THE MAXWELL TRIBUNE, Maxwell, Iowa, Thursday, March 2, 1922, page 1. "MRS. J. A. RAY - Lois Amy Glasgow was born in Nevada, Iowa, February 29, 1872, and passed from this life at her home in Maxwell, Iowa, February 25, 1922, aged fifty years. In early childhood she removed with her parents to Iowa Center, where she spent her young womanhood and where, on January 7, 1890, she was united in marriage to J. A. Ray and resided on the farm near Iowa Center until February 26, 1917, when they moved from the farm to Maxwell, where the have since resided. To this union one daughter, Eva, was born, and she is left to mourn the loss of mother, together with her father and Mrs. Ray's mother, Mrs.
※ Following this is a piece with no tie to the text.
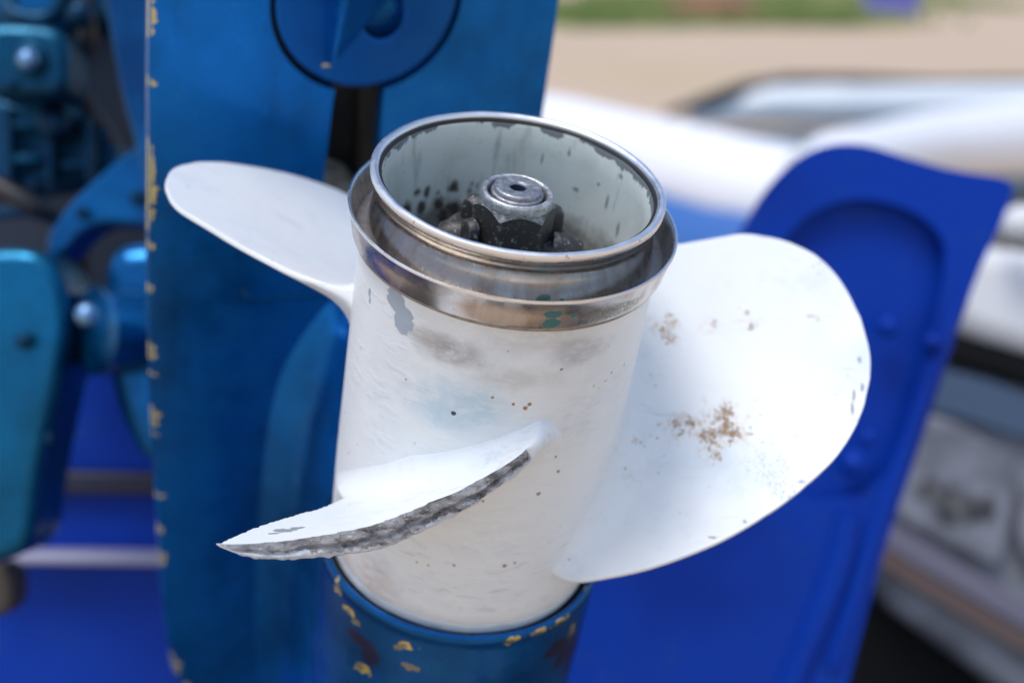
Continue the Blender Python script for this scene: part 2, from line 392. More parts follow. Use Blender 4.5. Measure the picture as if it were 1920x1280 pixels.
rk = mt.ramp(rim, 1.42, 1.46); mt.over(rk, (.68, .55, .17)); mt.over(mt.ramp(rim, 1.62, 1.70), (.30, .26, .18))
for i in range(9):
    random.seed(i + 40); th = random.uniform(40, 135)
    mt.over(mt.spot(cyl(th, 56, -random.uniform(172, 195)), random.uniform(.4, .8), .5, 1200, .2), (.35, .28, .24))
M_case = mt.done()
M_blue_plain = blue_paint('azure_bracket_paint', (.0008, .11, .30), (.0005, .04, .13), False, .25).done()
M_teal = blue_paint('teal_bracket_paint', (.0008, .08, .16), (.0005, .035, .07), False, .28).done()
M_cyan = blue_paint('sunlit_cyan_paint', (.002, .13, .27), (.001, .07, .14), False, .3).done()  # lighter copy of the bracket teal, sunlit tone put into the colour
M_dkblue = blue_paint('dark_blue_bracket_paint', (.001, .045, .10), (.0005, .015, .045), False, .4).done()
m = Mat('cobalt_paint', (.0003, .034, .32), .45, spec=.15); m.over(m.ramp(m.noise(6, 3), .4, .7), (.0003, .022, .23)); m.over(m.ramp(m.noise(30, 5, .7), .58, .72, 0, .5), (.01, .05, .22)); m.over(m.ramp(m.noise(90, 4, .7, co=m.scaled((1, .3, .3))), .62, .72, 0, .4), (.02, .06, .30)); m.bump(m.noise(60, 3), .15, .002); M_cobalt = m.done()
M_bright = Mat('pale_blue_bolt', (.20, .36, .58), .4, metal=.8).done()

# ================================================================== PROPELLER
prop = empty('propeller', PM, label='white three bladed outboard propeller with steel rings and one blade snapped off', cat='propeller')
# barrel, with the inside hidden by the sleeve
hubp = [(46.2, -24.2), (52.6, -24.2), (52.9, -24.6), (52.2, -27), (51.4, -31), (51.6, -60), (51.8, -100), (51.9, -130), (51.6, -150), (51.2, -157.4), (50.9, -158.2), (50.5, -158.2),
        (50.4, -158.6), (50.8, -159), (50.7, -162.5), (50.0, -163.6), (46, -163.8)]
prof = []
for (a, b), (c, d) in zip(hubp, hubp[1:]):
    n = max(1, int(abs(d - b) / 4))
    prof += [(a + (c - a) * i / n, b + (d - b) * i / n) for i in range(n)]
prof.append(hubp[-1])
hub = obj('hub_barrel', lathe(prof, 192, .12), M_white, prop, 30)
band = [(52.6, -24.4), (53.9, -24.3), (54.2, -23.4), (55.0, -19), (56.0, -14.4), (56.5, -13.5), (56.35, -12.9), (55.7, -12.8), (55.2, -13.3), (54.0, -19), (53.0, -23.2), (52.2, -24.0)]
obj('outer_ring', lathe(band, 192, .12, seed=3), [M_band], prop, 40)
obj('ring_ledge', lathe([(46.6, -26), (46.6, -22.6), (52.0, -22.3), (53.1, -22.6), (53.1, -26)], 160, .15, seed=6), M_dull, prop, 30)
sl = [(46.6, -24.5), (49.6, -24), (49.5, -22), (48.9, -18), (48.2, -14), (47.7, -11), (47.5, -9), (47.7, -7.4), (48.3, -5.6), (48.6, -5.2), (48.7, -4.6), (49.4, -3.4), (49.9, -2.0), (50.0, -1.0), (49.6, -.2), (48.8, .1), (48.0, .05), (47.3, -.5), (47.1, -1.2), (46.9, -3.2), (46.6, -3.4)]
obj('inner_sleeve', lathe(sl, 220, .18, seed=8), M_ring, prop, 40)
obj('lip_shade_ring', lathe([(47.1, -1.3), (46.2, -1.6), (46.0, -2.2), (46.0, -3.0)], 160, .1, seed=8), M_dark, prop, 60)  # dark ring added in place of the shadow beneath the lip
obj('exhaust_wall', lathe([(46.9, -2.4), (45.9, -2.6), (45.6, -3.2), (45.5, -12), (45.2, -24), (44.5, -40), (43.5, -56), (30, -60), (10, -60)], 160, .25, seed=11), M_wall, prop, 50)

# ---- nut and shaft end
nut = obj('shaft_nut', bmesh.new(), M_black, prop)
def hexnut(bm, R0, z0, z1, rot, cham=2.6):
    # a hexagonal prism whose top corners are turned off by a cone
    rows = []
    N = 96
    for (zz, k) in ((z0, 0), (z1 - 6, 0), (z1 - 3, 0), (None, 0), (z1, 1), (z1, 2)):
        row = []
        for i in range(N):
            a = 2 * PI * i / N; b = (a - rot) % (PI / 3) - PI / 6
            rh = R0 * math.cos(PI / 6) / math.cos(b)
            ap = R0 * math.cos(PI / 6)
            if k == 0:
                if zz is None:
                    z = z1 - .12 - max(0, rh - ap + .3) * 1.15; r = rh
                else: z = min(zz, z1 - 3.1 if zz > z1 - 5 else zz); r = rh
                if zz == z1 - 3: z = z1 - .12 - max(0, rh - ap + .3) * 1.15 - .35; r = rh
            else: z = z1; r = ap - .35 if k == 1 else 7.0
            row.append((r * math.cos(a) / 1000, r * math.sin(a) / 1000, z / 1000))
        rows.append(row)
    bm, V = grid(rows, bm, True); bmesh.ops.recalc_face_normals(bm, faces=bm.faces); return bm
bpy.data.objects.remove(nut)
nut = obj('shaft_nut', hexnut(bmesh.new(), 14.5, -30, -8.3, R(14)), M_black, prop, 28)
obj('nut_collar', lathe([(12.0, -12), (12.2, -10.2), (12.5, -7.8), (12.4, -6.2), (12.1, -5.2), (11.6, -4.8), (10.9, -4.8), (10.4, -5.3), (10.15, -6.3), (10, -10.6)], 96, .12, seed=2), M_collar, nut, 50)
obj('nut_insert', lathe([(10.3, -6.9), (9.4, -7.1), (9.0, -8), (7, -8)], 64), M_dark, nut, 50)
obj('shaft_end', lathe([(8.9, -9), (9.0, -6.0), (8.9, -5.5), (8.6, -5.2), (8.2, -5.1), (8.15, -4.2), (8.05, -3.7), (7.7, -3.4), (7.2, -3.3), (3.3, -3.4), (3.0, -3.6), (2.8, -4.2)], 96, .04), M_shaft, prop, 50)
obj('centre_hole', lathe([(2.8, -4.2), (2.6, -6), (2.4, -9), (1.2, -10.6), (0, -11)], 40), Mat('hole_blue_grey', (.02, .035, .07), .4).done(), prop, 50)
obj('washer', lathe([(12, -22.6), (20.0, -22.8), (23, -23.8), (24.8, -26.2), (25.6, -32), (25.6, -40), (28, -44)], 96, .3, seed=5), M_black, prop, 50)
# lock tabs bent up round the nut, and two rounded lugs
def tab(th, r0, r1, w, z0, z1, rnd=.9, lean=0):
    bm = bmesh.new(); bmesh.ops.create_cube(bm, size=1)
    bmesh.ops.subdivide_edges(bm, edges=bm.edges, cuts=3, use_grid_fill=True)
    c, s_ = math.cos(R(th)), -math.sin(R(th))
    for v in bm.verts:
        x, y, z = v.co
        q = noise.noise(v.co * 3 + Vector((th, 0, 0))) * .6
        rr = r0 + (x + .5) * (r1 - r0) + lean * (z + .5); tt = y * w * (1 - .15 * (z + .5)) + q; zz = z0 + (z + .5) * (z1 - z0) - (abs(y) * 2) ** 2 * rnd - (x + .5) ** 3 * rnd * .9 * (z + .5) + q * .5
        v.co = ((rr * c - tt * s_) / 1000, (rr * s_ + tt * c) / 1000, zz / 1000)
    return bm
for th, r0, r1, w_, z0, z1, rnd in ((150, 13.6, 17.6, 8.5, -28, -14.6, 1.2), (182, 14.5, 25, 12, -28, -20.2, 3.0), (-5, 14.5, 26, 12, -28, -19, 3.2), (-148, 14, 20, 7.5, -27, -13.8, 1.2), (-38, 14, 20, 7.5, -27, -13.4, 1.2), (85, 15, 24, 11, -29, -22, 2)):
    obj('lock_tab', tab(th, r0, r1, w_, z0, z1, rnd), M_black, prop, 60, sub=1)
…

C. A. Glasgow; five brothers, Nathaniel, of San Bernardino, Calif.; William, of Cambridge, Iowa; Louis, Robert and ___ of Maxwell, and Mark, of Colo, Iowa, and five sisters: Mary E. Dunahoo, Leva Doggett, True Dunahoo, Bertha Hall and Hannah Moore, all of Maxwell, Iowa. Mrs. Ray united with the Evangelical church at Iowa Center in her girlhood and throughout the years that followed she remained an earnest Christian, one who while under a physical handicap for more than twenty years, enjoyed when she was able the work of the kingdom in the Sunday school and church. When they came to Maxwell she united with the Methodist Episcopal church, and when her health permitted she was constant in her attendance at the services there. On Thursday night before her death, when it was expected at any moment, she told her brother that she would like to have her pastor with her for Christian consolation, and when called by her brother it was her pastor's great pleasure to receive from her assurance of her steadfast faith in her Christ, and expression of her readiness to meet her Lord in that upper and better kingdom. She is not dead, for death is separation from God. Our sister but sleeps, for to one who has supreme faith in his maker "There is no death; what seem so is tradition; This life of mortal breath is but a suburb of the life elysian whose portal we call death." Funeral services were held from the Methodist church, Monday afternoon, conducted by the pastor, Rev. R. C. Russell. The music was conducted by the full choir of the church. Interment was made in the Iowa Center cemetery."